Figure A-2 shows that getTaxRate( ) returns a double (this model was written with Java types), but the table in Table A-2 mentions that the operator + is defined on Reals and Integers. That’s perfectly fine; when building an OCL expression, you can match your types to the closest OCL type.
Pulling It Together
So far you’ve seen the building blocks of OCL expressions. Now let’s combine them to build a sample OCL expression.
totalCost = baseCost * (1+getTaxRate( ))
This OCL expression is taken from Figure A-2. It contains the following building blocks of an OCL expression:
- Model elements
totalCost,baseCost, andgetTaxRate( )- Constant
1- Operators
=,*, and+
The above expression actually consists of several OCL expressions, which are in turn combined by operators.
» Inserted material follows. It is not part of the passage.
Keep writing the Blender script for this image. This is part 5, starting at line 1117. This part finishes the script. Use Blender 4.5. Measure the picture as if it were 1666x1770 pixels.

For example, 1+getTaxRate( ) evaluates to a Real, which is then multiplied with baseCost. That resulting value is checked for equality with totalCost using the = operator. You can combine model elements, constants, and expressions according to their type, but the combined expression must be type Boolean. This is because we’re focusing on using OCL to express constraints and guards, which must evaluate to true or false.
Another commonly used constraint is to specify that an object isn’t null. To specify that an object isn’t null, you have to use the OCL’s notation for sets and operations on sets. Figure A-3 shows how to check that Author’s member through association fee isn’t null using the expression:
self.fee->notEmpty( )
Notice the reference to self in the OCL expression in Figure A-3. Because it is attached to Author, self refers to objects of type Author. The self keyword is commonly used when you set a context in an OCL expression, as shown in the following section.
Context
Figure A-2 defined OCL expressions on the elements they constrain, while Figure A-3 defined an OCL expression on the containing class. You can write an OCL expression at different areas in your diagram. How you write the OCL expression depends on the context, or where you are in the diagram.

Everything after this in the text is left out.